**Collected data**:
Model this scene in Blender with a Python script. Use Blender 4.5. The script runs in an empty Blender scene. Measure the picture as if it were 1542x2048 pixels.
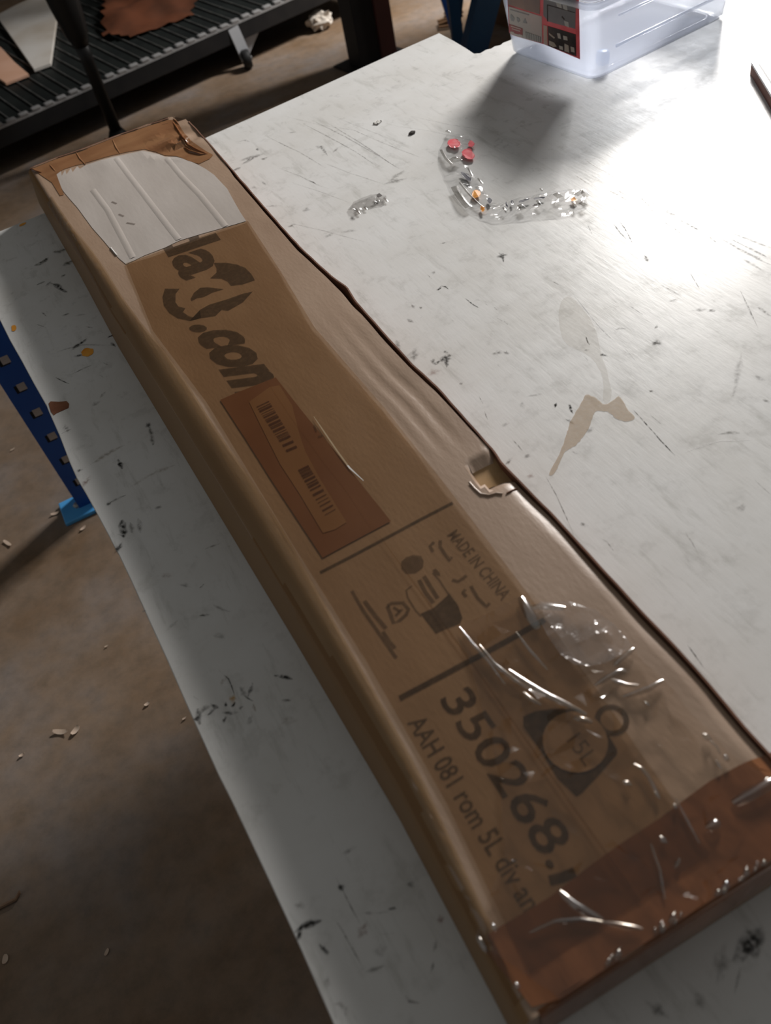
import bpy, bmesh, math, random
from mathutils import Vector, Matrix, noise

# ---------------------------------------------------------------- camera, light, exposure
SC = bpy.context.scene
COL = SC.collection
R = Matrix(((0.8747411, -0.4536242, -0.1704496), (-0.4430295, -0.6060958, -0.6605851), (0.1963486, 0.6533551, -0.7311459)))
cam_d = bpy.data.cameras.new('camera')
cam_d.sensor_fit = 'VERTICAL'; cam_d.sensor_height = 36; cam_d.sensor_width = 36
cam_d.lens = 1750.19 / 2048 * 36
cam_d.clip_start = .02
cam_d.dof.use_dof = True; cam_d.dof.focus_distance = 1.30; cam_d.dof.aperture_fstop = 5.5
cam = bpy.data.objects.new('camera', cam_d); COL.objects.link(cam)
rot = Matrix((R[0], -R[1], -R[2])).transposed()
cam.matrix_world = Matrix.Translation((0, 0, 1.55)) @ rot.to_4x4()
SC.camera = cam

TOP = 0.80
wd = bpy.data.worlds.new('world'); SC.world = wd; wd.use_nodes = True
wd.node_tree.nodes['Background'].inputs[0].default_value = (1, 1, .965, 1)
wd.node_tree.nodes['Background'].inputs[1].default_value = .17

def area(name, loc, target, sx, sy, watts, col):
    d = bpy.data.lights.new(name, 'AREA'); d.shape = 'RECTANGLE'; d.size = sx; d.size_y = sy
    d.energy = watts; d.color = col
    o = bpy.data.objects.new(name, d); COL.objects.link(o); o.location = loc
    o.rotation_euler = (Vector(target) - Vector(loc)).to_track_quat('-Z', 'Y').to_euler()
    return o
area('window_light', (3.38, 3.60, 2.34), (.9, 1.0, .8), .75, .65, 285, (1, .965, .93))

vs = SC.view_settings
vs.view_transform = 'Standard'; vs.look = 'None'; vs.exposure = 0; vs.gamma = 1; vs.use_curve_mapping = False

# ---------------------------------------------------------------- materials
def nm(name):
    m = bpy.data.materials.new(name); m.use_nodes = True
    nt = m.node_tree; nt.nodes.clear()
    out = nt.nodes.new('ShaderNodeOutputMaterial')
    return m, nt, out
def N(nt, t, **k):
    n = nt.nodes.new(t)
    for a, v in k.items():
        if a in n.inputs: n.inputs[a].default_value = v
        else: setattr(n, a, v)
    return n
def c4(c): return (c[0], c[1], c[2], 1)
def solid(name, col, col2=None, scale=8, rough=.6, spec=.4, bump=0, bscale=60, metal=0, detail=4, stretch=None, lo=.35, hi=.7):
    m, nt, out = nm(name)
    b = N(nt, 'ShaderNodeBsdfPrincipled', Roughness=rough, Metallic=metal)
    b.inputs['Specular IOR Level'].default_value = spec
    b.inputs['Base Color'].default_value = c4(col)
    tc = N(nt, 'ShaderNodeTexCoord'); mp = N(nt, 'ShaderNodeMapping')
    if stretch: mp.inputs['Scale'].default_value = stretch
    nt.links.new(tc.outputs['Object'], mp.inputs[0])
    if col2:
        n = N(nt, 'ShaderNodeTexNoise', Scale=scale, Detail=detail)
        nt.links.new(mp.outputs[0], n.inputs['Vector'])
        r = N(nt, 'ShaderNodeValToRGB')
        r.color_ramp.elements[0].position = lo; r.color_ramp.elements[0].color = c4(col)
        r.color_ramp.elements[1].position = hi; r.color_ramp.elements[1].color = c4(col2)
        nt.links.new(n.outputs['Fac'], r.inputs[0]); nt.links.new(r.outputs[0], b.inputs['Base Color'])
    if bump:
        n2 = N(nt, 'ShaderNodeTexNoise', Scale=bscale, Detail=3)
        nt.links.new(mp.outputs[0], n2.inputs['Vector'])
        bp = N(nt, 'ShaderNodeBump', Strength=bump, Distance=.002)
        nt.links.new(n2.outputs['Fac'], bp.inputs['Height']); nt.links.new(bp.outputs[0], b.inputs['Normal'])
    nt.links.new(b.outputs[0], out.inputs[0])
    return m
def film(name, tint=(.95, .93, .88), rough=.1, bump=.25, bscale=45, extra=.03, milk=0, milkcol=(.9, .9, .92), stretch=None):
    """thin clear film: see-through, with a fresnel gloss"""
    m, nt, out = nm(name)
    tr = N(nt, 'ShaderNodeBsdfTransparent'); tr.inputs[0].default_value = c4(tint)
    gl = N(nt, 'ShaderNodeBsdfGlossy', Roughness=rough)
    # Schlick reflectance, the same from either side of the film
    ge = N(nt, 'ShaderNodeNewGeometry'); fr = N(nt, 'ShaderNodeVectorMath', operation='DOT_PRODUCT')
    nt.links.new(ge.outputs['Incoming'], fr.inputs[0]); nt.links.new(ge.outputs['Normal'], fr.inputs[1])
    ab = N(nt, 'ShaderNodeMath', operation='ABSOLUTE'); nt.links.new(fr.outputs['Value'], ab.inputs[0])
    om = N(nt, 'ShaderNodeMath', operation='SUBTRACT', use_clamp=True); om.inputs[0].default_value = 1; nt.links.new(ab.outputs[0], om.inputs[1])
    pw = N(nt, 'ShaderNodeMath', operation='POWER'); pw.inputs[1].default_value = 5; nt.links.new(om.outputs[0], pw.inputs[0])
    ad = N(nt, 'ShaderNodeMath', operation='MULTIPLY_ADD', use_clamp=True); ad.inputs[1].default_value = .95; ad.inputs[2].default_value = .045 + extra
    nt.links.new(pw.outputs[0], ad.inputs[0])
    mix = N(nt, 'ShaderNodeMixShader')
    nt.links.new(ad.outputs[0], mix.inputs[0])
    base = tr
    if milk:
        df = N(nt, 'ShaderNodeBsdfDiffuse'); df.inputs[0].default_value = c4(milkcol)
        tl = N(nt, 'ShaderNodeBsdfTranslucent'); tl.inputs[0].default_value = c4(milkcol)
        m1 = N(nt, 'ShaderNodeMixShader'); m1.inputs[0].default_value = .5
        nt.links.new(df.outputs[0], m1.inputs[1]); nt.links.new(tl.outputs[0], m1.inputs[2])
        m2 = N(nt, 'ShaderNodeMixShader'); m2.inputs[0].default_value = milk
        nt.links.new(tr.outputs[0], m2.inputs[1]); nt.links.new(m1.outputs[0], m2.inputs[2])
        base = m2
    nt.links.new(base.outputs[0], mix.inputs[1]); nt.links.new(gl.outputs[0], mix.inputs[2])
    if bump:
        tc = N(nt, 'ShaderNodeTexCoord'); mp = N(nt, 'ShaderNodeMapping')
        if stretch: mp.inputs['Scale'].default_value = stretch
        n = N(nt, 'ShaderNodeTexNoise', Scale=bscale, Detail=2)
        nt.links.new(tc.outputs['Object'], mp.inputs[0]); nt.links.new(mp.outputs[0], n.inputs['Vector'])
        bp = N(nt, 'ShaderNodeBump', Strength=bump, Distance=.004)
        nt.links.new(n.outputs['Fac'], bp.inputs['Height'])
        nt.links.new(bp.outputs[0], gl.inputs['Normal'])
    nt.links.new(mix.outputs[0], out.inputs[0])
    return m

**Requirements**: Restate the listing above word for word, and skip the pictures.

**Complete response**:
Model this scene in Blender with a Python script. Use Blender 4.5. The script runs in an empty Blender scene. Measure the picture as if it were 1542x2048 pixels.
import bpy, bmesh, math, random
from mathutils import Vector, Matrix, noise

# ---------------------------------------------------------------- camera, light, exposure
SC = bpy.context.scene
COL = SC.collection
R = Matrix(((0.8747411, -0.4536242, -0.1704496), (-0.4430295, -0.6060958, -0.6605851), (0.1963486, 0.6533551, -0.7311459)))
cam_d = bpy.data.cameras.new('camera')
cam_d.sensor_fit = 'VERTICAL'; cam_d.sensor_height = 36; cam_d.sensor_width = 36
cam_d.lens = 1750.19 / 2048 * 36
cam_d.clip_start = .02
cam_d.dof.use_dof = True; cam_d.dof.focus_distance = 1.30; cam_d.dof.aperture_fstop = 5.5
cam = bpy.data.objects.new('camera', cam_d); COL.objects.link(cam)
rot = Matrix((R[0], -R[1], -R[2])).transposed()
cam.matrix_world = Matrix.Translation((0, 0, 1.55)) @ rot.to_4x4()
SC.camera = cam

TOP = 0.80
wd = bpy.data.worlds.new('world'); SC.world = wd; wd.use_nodes = True
wd.node_tree.nodes['Background'].inputs[0].default_value = (1, 1, .965, 1)
wd.node_tree.nodes['Background'].inputs[1].default_value = .17

def area(name, loc, target, sx, sy, watts, col):
    d = bpy.data.lights.new(name, 'AREA'); d.shape = 'RECTANGLE'; d.size = sx; d.size_y = sy
    d.energy = watts; d.color = col
    o = bpy.data.objects.new(name, d); COL.objects.link(o); o.location = loc
    o.rotation_euler = (Vector(target) - Vector(loc)).to_track_quat('-Z', 'Y').to_euler()
    return o
area('window_light', (3.38, 3.60, 2.34), (.9, 1.0, .8), .75, .65, 285, (1, .965, .93))

vs = SC.view_settings
vs.view_transform = 'Standard'; vs.look = 'None'; vs.exposure = 0; vs.gamma = 1; vs.use_curve_mapping = False

# ---------------------------------------------------------------- materials
def nm(name):
    m = bpy.data.materials.new(name); m.use_nodes = True
    nt = m.node_tree; nt.nodes.clear()
    out = nt.nodes.new('ShaderNodeOutputMaterial')
    return m, nt, out
def N(nt, t, **k):
    n = nt.nodes.new(t)
    for a, v in k.items():
        if a in n.inputs: n.inputs[a].default_value = v
        else: setattr(n, a, v)
    return n
def c4(c): return (c[0], c[1], c[2], 1)
def solid(name, col, col2=None, scale=8, rough=.6, spec=.4, bump=0, bscale=60, metal=0, detail=4, stretch=None, lo=.35, hi=.7):
    m, nt, out = nm(name)
    b = N(nt, 'ShaderNodeBsdfPrincipled', Roughness=rough, Metallic=metal)
    b.inputs['Specular IOR Level'].default_value = spec
    b.inputs['Base Color'].default_value = c4(col)
    tc = N(nt, 'ShaderNodeTexCoord'); mp = N(nt, 'ShaderNodeMapping')
    if stretch: mp.inputs['Scale'].default_value = stretch
    nt.links.new(tc.outputs['Object'], mp.inputs[0])
    if col2:
        n = N(nt, 'ShaderNodeTexNoise', Scale=scale, Detail=detail)
        nt.links.new(mp.outputs[0], n.inputs['Vector'])
        r = N(nt, 'ShaderNodeValToRGB')
        r.color_ramp.elements[0].position = lo; r.color_ramp.elements[0].color = c4(col)
        r.color_ramp.elements[1].position = hi; r.color_ramp.elements[1].color = c4(col2)
        nt.links.new(n.outputs['Fac'], r.inputs[0]); nt.links.new(r.outputs[0], b.inputs['Base Color'])
    if bump:
        n2 = N(nt, 'ShaderNodeTexNoise', Scale=bscale, Detail=3)
        nt.links.new(mp.outputs[0], n2.inputs['Vector'])
        bp = N(nt, 'ShaderNodeBump', Strength=bump, Distance=.002)
        nt.links.new(n2.outputs['Fac'], bp.inputs['Height']); nt.links.new(bp.outputs[0], b.inputs['Normal'])
    nt.links.new(b.outputs[0], out.inputs[0])
    return m
def film(name, tint=(.95, .93, .88), rough=.1, bump=.25, bscale=45, extra=.03, milk=0, milkcol=(.9, .9, .92), stretch=None):
    """thin clear film: see-through, with a fresnel gloss"""
    m, nt, out = nm(name)
    tr = N(nt, 'ShaderNodeBsdfTransparent'); tr.inputs[0].default_value = c4(tint)
    gl = N(nt, 'ShaderNodeBsdfGlossy', Roughness=rough)
    # Schlick reflectance, the same from either side of the film
    ge = N(nt, 'ShaderNodeNewGeometry'); fr = N(nt, 'ShaderNodeVectorMath', operation='DOT_PRODUCT')
    nt.links.new(ge.outputs['Incoming'], fr.inputs[0]); nt.links.new(ge.outputs['Normal'], fr.inputs[1])
    ab = N(nt, 'ShaderNodeMath', operation='ABSOLUTE'); nt.links.new(fr.outputs['Value'], ab.inputs[0])
    om = N(nt, 'ShaderNodeMath', operation='SUBTRACT', use_clamp=True); om.inputs[0].default_value = 1; nt.links.new(ab.outputs[0], om.inputs[1])
    pw = N(nt, 'ShaderNodeMath', operation='POWER'); pw.inputs[1].default_value = 5; nt.links.new(om.outputs[0], pw.inputs[0])
    ad = N(nt, 'ShaderNodeMath', operation='MULTIPLY_ADD', use_clamp=True); ad.inputs[1].default_value = .95; ad.inputs[2].default_value = .045 + extra
    nt.links.new(pw.outputs[0], ad.inputs[0])
    mix = N(nt, 'ShaderNodeMixShader')
    nt.links.new(ad.outputs[0], mix.inputs[0])
    base = tr
    if milk:
        df = N(nt, 'ShaderNodeBsdfDiffuse'); df.inputs[0].default_value = c4(milkcol)
        tl = N(nt, 'ShaderNodeBsdfTranslucent'); tl.inputs[0].default_value = c4(milkcol)
        m1 = N(nt, 'ShaderNodeMixShader'); m1.inputs[0].default_value = .5
        nt.links.new(df.outputs[0], m1.inputs[1]); nt.links.new(tl.outputs[0], m1.inputs[2])
        m2 = N(nt, 'ShaderNodeMixShader'); m2.inputs[0].default_value = milk
        nt.links.new(tr.outputs[0], m2.inputs[1]); nt.links.new(m1.outputs[0], m2.inputs[2])
        base = m2
    nt.links.new(base.outputs[0], mix.inputs[1]); nt.links.new(gl.outputs[0], mix.inputs[2])
    if bump:
        tc = N(nt, 'ShaderNodeTexCoord'); mp = N(nt, 'ShaderNodeMapping')
        if stretch: mp.inputs['Scale'].default_value = stretch
        n = N(nt, 'ShaderNodeTexNoise', Scale=bscale, Detail=2)
        nt.links.new(tc.outputs['Object'], mp.inputs[0]); nt.links.new(mp.outputs[0], n.inputs['Vector'])
        bp = N(nt, 'ShaderNodeBump', Strength=bump, Distance=.004)
        nt.links.new(n.outputs['Fac'], bp.inputs['Height'])
        nt.links.new(bp.outputs[0], gl.inputs['Normal'])
    nt.links.new(mix.outputs[0], out.inputs[0])
    return m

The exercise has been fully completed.